The Greeks built three different kinds of capitals (the tops of columns) called the Doric, Ionic, and Corinthian. Doric is very plain, the Ionic looks like a scroll, the Corinthian is very fancy.
A Greek temple called the Parthenon in Athens, is a very historic temple to Athena. It is one of the Seven Wonders of the World. Phidias was a famous architect who designed the Parthenon. Phidias also designed and sculpted the great statue of Zeus.
The Parthenon was made out of marble that was put on stone bases. They used six- inch iron rods to support the tympanum, the triangular pediment that rested on marble columns. The columns were built out of sections put together. The Parthenon is the most beautiful temple in Greece.
Example of Greek Architecture. Illustrated by Lane Edwards

4 comments:

Meredith said...

What a joy! If they were in my classroom at school then I would be handing out a lot of stickers at this point and lining up your children to receive certificates at the next assembly.

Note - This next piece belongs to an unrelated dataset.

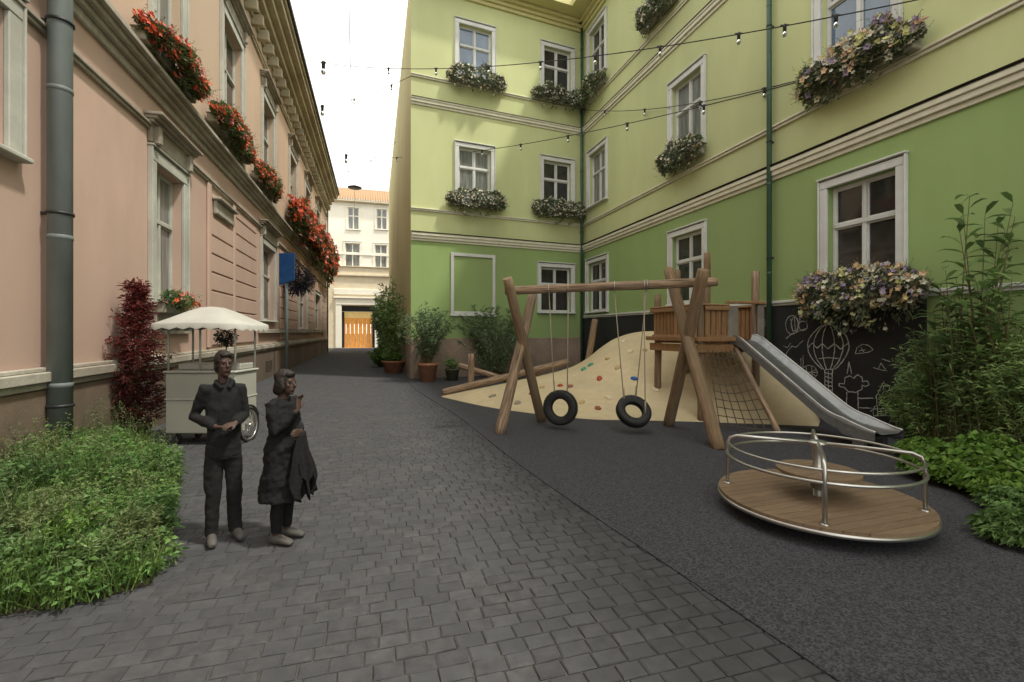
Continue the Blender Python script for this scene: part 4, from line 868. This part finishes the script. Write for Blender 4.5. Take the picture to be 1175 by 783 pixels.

Well done kids. And well done to their excellent teacher as well!

Susie said...

Love the illustrations! Such details! I can see they worked very hard on these. Thanks for sharing. I'm so looking forward to TOG yr 1 in the fall.

Sharon said...

Oh, Amy, you must be so proud! They have all done marvellously well with their newspaper reports and those illustrations are excellent. I especially like the one of the Battle action at Thermopylae by Lane. i can't wait to show Joshua! Is this where we got the terms "in a tight place" and "in a hot spot" from, do you think?

Mrs. Edwards said...

Thank you all! This was a six week project and the process of writing is not a favorite pastime with my kids, but I am seeing great progress! It is also exciting that they are beginning to type.